Although observers say that the Bush administration has been leaning on House Speaker Dennis Hastert, R-Ill., to scuttle the House bill in favor of Senate language that gives the administration more of what it wants, Hastert now appears poised to let the House bill come up for a vote on Thursday or Friday, said the staffer, who asked to remain anonymous.
As recently as Tuesday evening, supporters of the House bill -- called the Provide Appropriate Tools Required to Intercept and Obstruct Terrorism (PATRIOT) Act of 2001 -- had feared the legislation would be blocked.
Center for Democracy and Technology (CDT) policy analyst Ari Schwartz, said a handful of vocal lawmakers are forcing Congress to address the anti- terrorism issue at a more measured pace.
"There have been a few brave members who have really stood up and said that if were going to do this in a bipartisan way, we need to have bipartisan discussions," Schwartz said.
In the Senate, Schwartz said the protests of Sen.

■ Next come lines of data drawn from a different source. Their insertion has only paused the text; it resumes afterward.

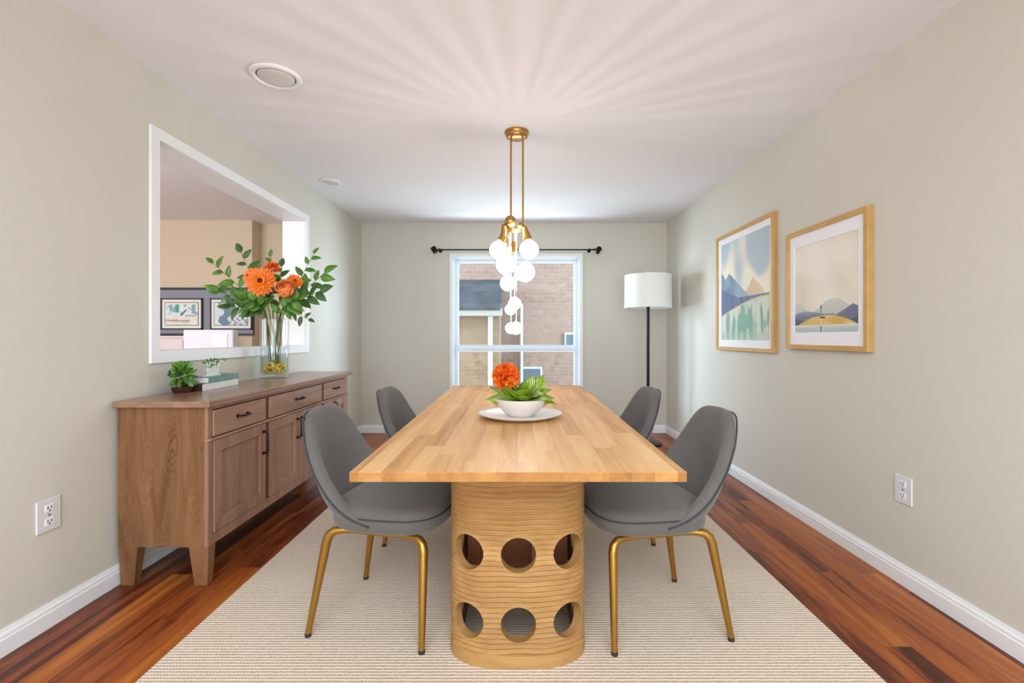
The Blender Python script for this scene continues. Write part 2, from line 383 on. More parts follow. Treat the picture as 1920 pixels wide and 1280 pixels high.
for (px, y0_, dd, w_) in ((919.5, 592, d2-.03, .045), (977.5, 570, d-.03, .035)):
    x = (px-968)*dd/900; mb = MB(); mb.tube([(x, dd-9.8-.02, .1), (x, dd-9.8-.02, 1.2+1.118-(y0_-631)*dd/900)], w_, 10); mb.build('downspout', M['pipepaint'], hs, smooth=True, auto=40)
for (x0, x1, y0_, y1_) in ((1062, 1075, 627, 648), (980.5, 1013, 691, 760)):
    a_ = P(x0, y1_, d); b_ = P(x1, y0_, d)
    f_ = MB(); f_.box(a_[0]-.04, b_[0]+.04, -.04, .0, a_[2]+1.16, b_[2]+1.24); wf = f_.build('house_window', M['pipepaint'], hs)
    f_ = MB(); f_.box(a_[0], b_[0], -.055, -.03, a_[2]+1.2, b_[2]+1.2); f_.build('window_pane', M['navy'], wf)

# ------------------------------------------------------------------ rug
o = MB().box(-1.225, 1.19, .75, 4.35, .0005, .009).build('area_rug', M['rug'], bevel=.003)
tag(o, 'large beige woven rug with ribbed rows under the dining table', 'rug')

# ------------------------------------------------------------------ dining table
tb = thing('dining_table', 'long light oak dining table on a ribbed wooden pedestal with round holes', 'table', (.005, 2.47, .009))
TZ = .75-.009; yf, yb = 1.304-2.47, 3.64-2.47; wf_, wb_ = .459, .478; th = .027
mb = MB(); mb.add([(-wf_, yf, TZ-th), (wf_, yf, TZ-th), (wb_, yb, TZ-th), (-wb_, yb, TZ-th), (-wf_, yf, TZ), (wf_, yf, TZ), (wb_, yb, TZ), (-wb_, yb, TZ)],
                  [(0,3,2,1),(4,5,6,7),(0,1,5,4),(1,2,6,5),(2,3,7,6),(3,0,4,7)])
mb.mi = [0, 0, 1, 1, 1, 1]
mb.build('tabletop', [M['oak'], M['oak_end']], tb, bevel=.0015)
# pedestal: hollow rounded shell with horizontal ribs; a stadium whose ends are shallow ellipses
HX, PF, PB, EL = .236, 1.602-2.47, 3.30-2.47, .125
per = []
def stad(n=200):
    raw = []
    for i in range(61):
        a_ = PI + PI*i/60; raw.append((HX*(abs(math.cos(a_))**.72)*(1 if math.cos(a_) > 0 else -1), PF+EL + EL*math.sin(a_)))
    raw = raw
    for i in range(61):
        a_ = PI*i/60; raw.append((HX*(abs(math.cos(a_))**.72)*(1 if math.cos(a_) > 0 else -1), PB-EL + EL*math.sin(a_)))
    raw.append(raw[0]); ds = [0]
    for i in range(1, len(raw)): ds.append(ds[-1] + math.dist(raw[i], raw[i-1]))
    out = []; k = 0
    for i in range(n):
        s = ds[-1]*i/n
        while ds[k+1] < s: k += 1
        f = (s-ds[k])/max(1e-9, ds[k+1]-ds[k]); out.append((raw[k][0]*(1-f)+raw[k+1][0]*f, raw[k][1]*(1-f)+raw[k+1][1]*f, s))
    return out, ds[-1]
NP = 300; ST, PL = stad(NP)
nor = []
for i in range(NP):
    a_, b_ = ST[i-1], ST[(i+1) % NP]; t_ = Vector((b_[0]-a_[0], b_[1]-a_[1])).normalized(); nor.append((t_.y, -t_.x))
ZT = TZ-th+.001
HZ = (.380, .148); nh = int(PL/.176); stp = PL/nh; r_h = .059
s0 = min(range(NP), key=lambda i: (ST[i][1] > 0)*9 + abs(ST[i][0]))
def rib_off(s, z):
    if z < .045: return .004
    ph = 2*PI*z/.0172 + .9*math.sin(2*PI*s/PL*9)+.6*math.sin(2*PI*s/PL*23+z*9)
    q = (s - ST[s0][2])/stp; dq = (q-round(q))*stp; dd = min(math.hypot(dq, z-hz) for hz in HZ)
    k = max(0, min(1, (dd-r_h-.005)/.007))
    return .0038*(1-2*abs(math.sin(ph/2))**1.4)*k + .003*(1-k)
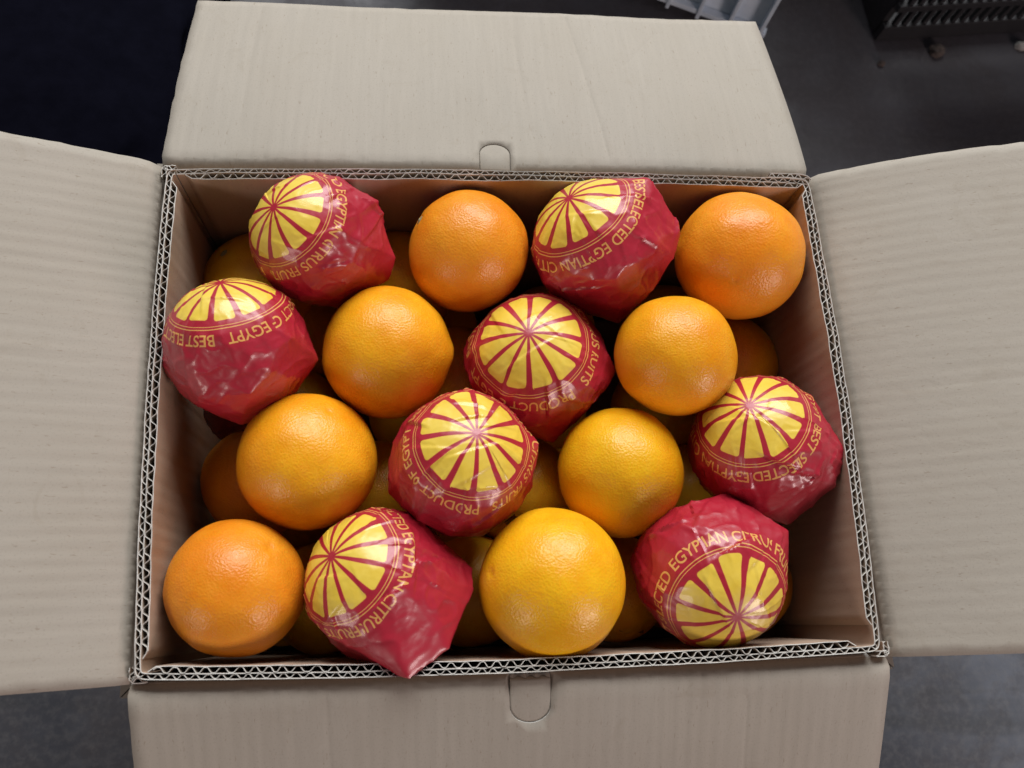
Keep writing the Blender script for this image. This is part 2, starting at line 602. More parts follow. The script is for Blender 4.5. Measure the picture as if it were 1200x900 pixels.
def build_flap(A, B, el, length, skew_a, skew_b, bow, mat, tab=None, seed=0, curl=0.0, creases=(), torn=False, shoulder=0.0):
    """A->B is the hinge with the outside on the right hand; far corners slide by skew along the hinge"""
    U = (B - A)
    W = U.length
    U.normalize()
    O = U.cross(UPV)
    if O.dot((A + B) / 2) < 0:
        O = -O
    O.z = 0
    O.normalize()
    e = R(el)
    D = O * math.cos(e) + UPV * math.sin(e)
    Nn = UPV * math.cos(e) - O * math.sin(e)

    def place(u, v, h):
        t = v / length
        uu = u + (skew_a * (1 - u / W) + skew_b * (u / W)) * t
        r = 0.008 + shoulder
        drop = max(0.0, r - v) ** 2 / (1.5 * r)
        hh = h + bow * 4 * t * (1 - t) + 0.0011 * noise.noise(Vector((u * 14 + seed, v * 14, 0.3)))
        hh += curl * (u / W - 0.5) * t
        return A + U * uu + D * v + Nn * hh - UPV * drop
    # outline
    outer = []
    step = 0.006
    nu, nv = int(W / step), int(length / step)
    for k in range(nu): outer.append((W * k / nu, 0))
    for k in range(nv): outer.append((W, length * k / nv))
    for k in range(nu): outer.append((W * (1 - k / nu), length + 0.0009 * noise.noise(Vector((k * 0.5, seed, 1))) * (1 if k else 0)))
    for k in range(nv): outer.append((0 + 0.0007 * noise.noise(Vector((k * 0.6, seed, 7))) * (1 if k else 0), length * (1 - k / nv)))
    pts = list(outer)
    edges = [(k, (k + 1) % len(outer)) for k in range(len(outer))]
    hole = None
    if tab:
        cx, w, v0, v1 = tab
        hole = u_outline(cx, w + 0.0004, v0, v1 + 0.0002)
        n0 = len(pts)
        pts += hole
        edges += [(n0 + k, n0 + (k + 1) % len(hole)) for k in range(len(hole))]
    rnd = random.Random(seed + 5)
    for iu in range(1, nu):
        for iv in range(1, nv):
            p = (W * iu / nu + rnd.uniform(-.0008, .0008), length * iv / nv + rnd.uniform(-.0008, .0008))
            if hole:
                if in_poly(p, hole): continue
                if min(math.hypot(p[0] - q[0], p[1] - q[1]) for q in hole) < 0.0015: continue
            pts.append(p)
    for k in range(1, nu):
        for v in (0.0015, 0.0032, 0.0048):
            pts.append((W * k / nu + 0.001, v))
    for (x0, y0, x1, y1, dep, wid) in creases:
        ln = math.hypot(x1 - x0, y1 - y0)
        nxx, nyy = -(y1 - y0) / ln, (x1 - x0) / ln
        k_n = int(ln / 0.003)
        for k in range(k_n + 1):
            t = k / k_n
            for off in (-0.0022, -0.0009, 0.0, 0.0009, 0.0022):
                w_ = 0.0012 * noise.noise(Vector((t * 8, x0 * 50, seed)))
                p = (x0 + (x1 - x0) * t + nxx * (off + w_), y0 + (y1 - y0) * t + nyy * (off + w_))
                if 0.002 < p[0] < W - 0.002 and 0.006 < p[1] < length - 0.002 and not (hole and in_poly(p, hole)): pts.append(p)
    vs, es, fs = delaunay_2d_cdt([Vector(p) for p in pts], edges, [], 0, 1e-6)[:3]
    P2 = [tuple(v) for v in vs]
    tris = []
    for f in fs:
        c = (sum(P2[i][0] for i in f) / 3, sum(P2[i][1] for i in f) / 3)
        if not in_poly(c, outer): continue
        if hole and in_poly(c, hole): continue
        tris.append(list(f))

    def relief(p):
        h = 0.0
        for (x0, y0, x1, y1, dep, wid) in creases:
            dx, dy = x1 - x0, y1 - y0
            t = max(0, min(1, ((p[0] - x0) * dx + (p[1] - y0) * dy) / (dx * dx + dy * dy)))
            dd = math.hypot(p[0] - x0 - t * dx, p[1] - y0 - t * dy)
            h -= dep * math.exp(-(dd / wid) ** 2)
        return h
    th = 0.0064
    bm = bmesh.new()
    uvl = bm.loops.layers.uv.new('UVMap')
    top = [bm.verts.new(place(p[0], p[1], relief(p))) for p in P2]
    bot = [bm.verts.new(place(p[0], p[1], -th)) for p in P2]
    uvof = {}
    for i, p in enumerate(P2):
        uvof[top[i]] = p
        uvof[bot[i]] = p
    cnt = {}
    for t in tris:
        a, b, c = t
        nrm = (top[b].co - top[a].co).cross(top[c].co - top[a].co)
        if nrm.dot(Nn) < 0: t.reverse()
        f = bm.faces.new([top[i] for i in t])
        f.smooth = True
        g = bm.faces.new([bot[i] for i in reversed(t)])
        g.smooth = True
        for k in range(3):
            cnt.setdefault((t[k], t[(k + 1) % 3]), 0)
    for (i, j) in list(cnt):
        if (j, i) not in cnt:
            f = bm.faces.new([top[j], top[i], bot[i], bot[j]])
            f.material_index = 1
    for f in bm.faces:
        for lp in f.loops:
            lp[uvl].uv = uvof[lp.vert]
    for ed in bm.edges:
        if len(ed.link_faces) == 2 and ed.calc_face_angle(0) > 0.9: ed.smooth = False
    bmesh.ops.delete(bm, geom=[v for v in bm.verts if not v.link_faces], context='VERTS')
    me = bpy.data.meshes.new('flap')
    bm.to_mesh(me)
    bm.free()
    fo = link('flap', me, [mat, M_EDGE], carton)
    if tab:
        cx, w, v0, v1 = tab
        ol = u_outline(cx, w, v0 + (0.004 if torn else 0.0004), v1)
        bm = bmesh.new()
        uvl = bm.loops.layers.uv.new('UVMap')
        cxy = (cx, (v0 + v1) / 2)
        rings = []
        for s_, h in ((0.0, -0.0006), (0.55, -0.0005), (0.9, -0.0006), (0.985, -0.0007), (1.0, -0.0010), (1.0, -0.006)):
            ring = []
            for q in ol:
                p = (cxy[0] + (q[0] - cxy[0]) * max(s_, 0.02), cxy[1] + (q[1] - cxy[1]) * max(s_, 0.02))
                ring.append((bm.verts.new(place(p[0], p[1], h)), p))
            rings.append(ring)
        n = len(ol)
        first = bm.faces.new([v for v, _ in reversed(rings[0])])
        for ra, rb in zip(rings, rings[1:]):
            for k in range(n):
                j = (k + 1) % n
                bm.faces.new([ra[k][0], ra[j][0], rb[j][0], rb[k][0]])
        lut = {v: p for r_ in rings for v, p in r_}
        for f in bm.faces:
            f.smooth = True
            for lp in f.loops: lp[uvl].uv = lut[lp.vert]
        bmesh.ops.recalc_face_normals(bm, faces=bm.faces[:])
        me = bpy.data.meshes.new('thumb_tab')
        bm.to_mesh(me)
        bm.free()
        link('thumb_tab', me, [mat], fo)
        if not torn: return fo
        # the torn board left standing in the slot between tab and fold: short wavy ends of the fluting
        mb_v, mb_f = [], []
        nst = 40
        for k in range(nst + 1):
            u = cx - w / 2 + w * k / nst
            h = -0.0030 + 0.0013 * math.sin(k / nst * w / 0.0066 * 2 * math.pi)
            for dh in (-0.00028, 0.00028):
                for v in (v0 + 0.0002, v0 + 0.0036):
                    mb_v.append(place(u, v, h + dh))
        for k in range(nst):
            a = k * 4
            mb_f += [(a, a + 1, a + 5, a + 4), (a + 2, a + 6, a + 7, a + 3), (a, a + 4, a + 6, a + 2), (a + 1, a + 3, a + 7, a + 5)]
        link('torn_fluting', mesh_from('torn_fluting', mb_v, mb_f), [M_EDGE], fo)
    return fo


# back flap (with two long creases), front flap, left flap, right flap
build_flap(HC['TL'], HC['TR'], -15, 0.1552, 0.0024, -0.0040, 0.003, M_FLAP[0], tab=(0.2033, 0.0195, 0.0015, 0.0215), seed=1,
           creases=((0.262, 0.152, 0.277, 0.012, 0.0007, 0.0014), (0.222, 0.125, 0.228, 0.030, 0.0004, 0.0014), (0.045, 0.15, 0.043, 0.03, 0.0003, 0.0016), (0.33, 0.14, 0.30, 0.10, 0.0003, 0.0012)))
build_flap(HC['BL'], HC['BR'], -27, 0.150, 0.0050, -0.0040, 0.002, M_FLAP[1], tab=(0.2085, 0.0220, 0.0015, 0.0300), seed=2, creases=((0.10, 0.01, 0.102, 0.12, 0.0004, 0.0013), (0.33, 0.02, 0.332, 0.09, 0.0005, 0.0013)), torn=True, shoulder=0.003)
build_flap(HC['TL'], HC['BL'], 22, 0.150, 0.0006, 0.0006, 0.003, M_FLAP[2], seed=3, creases=((0.13, 0.03, 0.128, 0.13, 0.00016, 0.0014),))
build_flap(HC['TR'], HC['BR'], 17, 0.150, 0.0012, 0.0030, 0.0065, M_FLAP[3], seed=4, creases=((0.15, 0.03, 0.147, 0.14, 0.00016, 0.0014),))


def wall_panel(A, B, name='wall'):
    U = (B - A)
    W = U.length
    U.normalize()
    O = U.cross(UPV)
    if O.dot((A + B) / 2) < 0: O = -O
    th = 0.0066
    ztop = ZT - 0.0135
    vs, fs, uv = [], [], []
    nz, nu = 10, 24
    for side in (0, 1):
        for iu in range(nu + 1):
            for iz in range(nz + 1):
                u = W * iu / nu
                z = 0.001 + (ztop - 0.001) * iz / nz
                bul = 0.004 * math.sin(math.pi * iu / nu) * math.sin(math.pi * iz / nz)
                a0 = -th * side if side else 0
                vs.append(A + U * (u + (a0 if iu == 0 else -a0 if iu == nu else 0)) + O * (th * side + bul + 0.0006) + UPV * (z - A.z))
                uv.append((u, z))
    n = (nu + 1) * (nz + 1)
    idx = lambda s, i, j: s * n + i * (nz + 1) + j
    for s in (0, 1):
        for i in range(nu):
            for j in range(nz):
                q = (idx(s, i, j), idx(s, i + 1, j), idx(s, i + 1, j + 1), idx(s, i, j + 1))
                fs.append(q if s else q[::-1])
    for i in range(nu):
        fs.append((idx(0, i, nz), idx(0, i + 1, nz), idx(1, i + 1, nz), idx(1, i, nz)))
        fs.append((idx(0, i, 0), idx(1, i, 0), idx(1, i + 1, 0), idx(0, i + 1, 0)))
    for j in range(nz):
        fs.append((idx(0, 0, j), idx(0, 0, j + 1), idx(1, 0, j + 1), idx(1, 0, j)))
        fs.append((idx(0, nu, j), idx(1, nu, j), idx(1, nu, j + 1), idx(0, nu, j + 1)))
    me = mesh_from(name, vs, fs)
    ul = me.uv_layers.new(name='UVMap')
    for lp in me.loops: ul.data[lp.index].uv = uv[lp.vertex_index]
    return link(name, me, [M_WALL], carton)


for a, b in (('TL', 'TR'), ('BL', 'BR'), ('TL', 'BL'), ('TR', 'BR')):
    wall_panel(HC[a], HC[b])
base = MB().box((0, 0.001, 0.006), (0.395, 0.285, 0.007)).mesh('bottom', 0.0008)
link('bottom', base, [M_WALL], carton)

# ------------------------------------------------------------------ the liner inside: a sleeve of double-wall board, its cut edge up
liner = empty('carton_liner', (0, 0, 0.03), 'double wall corrugated sleeve inside the carton, cut fluted edge up round the oranges', 'carton liner')
ZR = 0.270
LC = [Vector((-0.2019, 0.146, 0)), Vector((0.1987, 0.1451, 0)), Vector((0.2009, -0.1471, 0)), Vector((-0.1989, -0.1445, 0))]
BULGE = [0.0028, 0.0042, 0.0038, 0.0035]
BULGE_B = [0.002, 0.003, 0.003, 0.003]


def liner_path():
    pts = []
    marks = []
    for k in range(4):
        a, b = LC[k], LC[(k + 1) % 4]
        d = b - a
        n = int(d.length / 0.001)
        o = Vector((-d.y, d.x, 0)).normalized()
        marks.append(len(pts))
        for i in range(n):
            t = i / n
            w = 0.0007 * noise.noise(Vector((t * 9, k * 3.3, 0))) * math.sin(math.pi * t)
            pts.append(a + d * t + o * (BULGE[k] * math.sin(math.pi * t) ** 0.8 + w))
    P = np.array([p[:2] for p in pts])
    for it in range(26):                                # round the corners
        Q = (np.roll(P, 1, 0) + 2 * P + np.roll(P, -1, 0)) / 4
        wgt = np.zeros(len(P))
        for mk in marks:
            for dk in range(-9, 10):
                wgt[(mk + dk) % len(P)] = 1
        P = P * (1 - wgt[:, None]) + Q * wgt[:, None]
    seg = np.linalg.norm(np.roll(P, -1, 0) - P, axis=1)
    s = np.concatenate([[0], np.cumsum(seg)])
    return P, s, [s[mk] for mk in marks]


LP, LS, LMARK = liner_path()
LTOT = LS[-1]
LPX = np.vstack([LP, LP[:1]])


def lp_at(s):
    s = s % LTOT
    x = np.interp(s, LS, LPX[:, 0])
    y = np.interp(s, LS, LPX[:, 1])
    e = 0.0015
    x1 = np.interp((s + e) % LTOT, LS, LPX[:, 0]); y1 = np.interp((s + e) % LTOT, LS, LPX[:, 1])
    x0 = np.interp((s - e) % LTOT, LS, LPX[:, 0]); y0 = np.interp((s - e) % LTOT, LS, LPX[:, 1])
    tx, ty = x1 - x0, y1 - y0
    l = math.hypot(tx, ty) or 1
    return x, y, ty / l, -tx / l                       # point and inward normal (path runs clockwise)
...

Russ Feingold, D-Wis., was been instrumental in forcing the Senate leaders to slow their push to pass legislation. On the House side, members of the House Judiciary Committee are circulating a letter urging Hastert to allow a floor vote on PATRIOT.
Last week the House Judiciary Committee unanimously passed PATRIOT, which broadly expands federal law enforcement powers, as per the Bush administrations request, but establishes a two-year "sunset clause" for many of those provisions.
On the same day that the House Judiciary Committee passed PATRIOT, leaders of the Senate Judiciary Committee announced they had reached a compromise with the Bush administration after days of closed-door negotiations.
The fruit of that compromise, the Uniting and Strengthening America Act of 2001, includes many of the same provisions contained in PATRIOT, but does not include a sunset clause. Unlike PATRIOT, the Senate bill has not been vetted through the normal committee markup process.
Both versions of the controversial bill would expand phone and Internet surveillance authority, lower the threshold for obtaining phone and Internet records of suspects and allow immigration authorities more leeway to detain suspects.
Administration officials have resisted a sunset provision.
"We prefer the Senate bill over the House bill," Justice Department spokeswoman Lori Rabjohns said Tuesday. "We think the Senate bill reflects a better balance."
The surveillance provision in both bills that has garnered some of the most vocal opposition is one that would allow federal law enforcers to apply for wiretap orders under foreign intelligence rules rather than more stringent criminal evidentiary standards, even when seeking evidence in criminal cases.
Also raising the hackles of some civil libertarians is a provision that allows law enforcers to obtain Internet records under the same type of easily obtained court order used by investigators to obtain phone records.